Mobile-review have posted their review of the Nokia 6210 Navigator. Here is the final impression.

Impressions
Call quality was never an issue with the 6210 Navigator, as it easily lived up to our expectations of a Nokia-branded phone. Ring tones sounded quite loud thanks to the handset’s dual speakers. Surprisingly, we found the 6210’s vibro alert to be very shrill.

The 6210 Navigator is set to land this August with the price tag of 300 Euro, which includes a pre-pair license for pedestrian and in-car navigation (accounts for 50 Euros or so). Obviously, the maker gets it at a lower rate.
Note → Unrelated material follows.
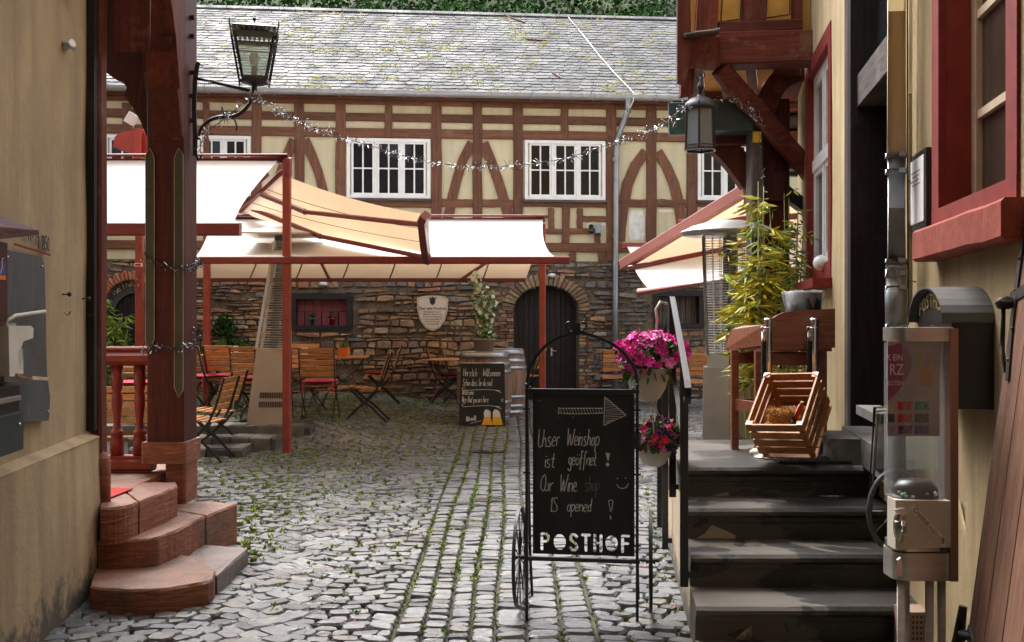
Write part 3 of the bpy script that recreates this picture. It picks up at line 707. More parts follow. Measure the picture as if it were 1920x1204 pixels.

How does the 6210 fare as a portable Navigator? Quite well – it has no crucial failings, but it’s no different from the rest of S60-powered devices either (bar the on-screen compass, which is a quite useless trinket that will keep you entertained for 5-10 minutes at best). Will Nokia be able to sell it in droves and bring it into the mainstream? For this to happen a lot of things have to click in and align the right fashion, plus it will do only for some specific markets, where navigation-savvy handsets are all the rage, and the 6210 will look appropriate in terms of price-quality (again we stumble upon the all-in-one device dilemma). However it won’t work out on most market (including CIS countries), since there is still only a very thin layer of people who do realize what navigation is all about; the truth is, this market isn’t mature enough. Meanwhile those few savvy users will rather prefer top-of-the-line NSeries solutions or the upcoming ESeries devices. At the end of the day there is no way-out for the 6210 Navigator – while this phone aims at the mainstream, there is just no market for it to flourish on. The interesting thing, though, is that it’s exactly the same story as what we witnessed with the Nokia 6110 Navigator, basically the same hurdles killed the sales of Nokia’s first navigation-centric solution. It seems as if the manufacturer is waiting for the market to explode and come to love smartphones of this breed, so that they’ll happen to have an affordable mass-market device on offer at the right time. As far as my opinion goes, I see no compelling argument for buying the Nokia 6210 Navigator right now. It doesn’t differ from older offerings in terms of navigations, for they can be upgraded with the latest version of Nokia maps too, and sure loses to the maker’s latest and greatest FP2-equipped handsets.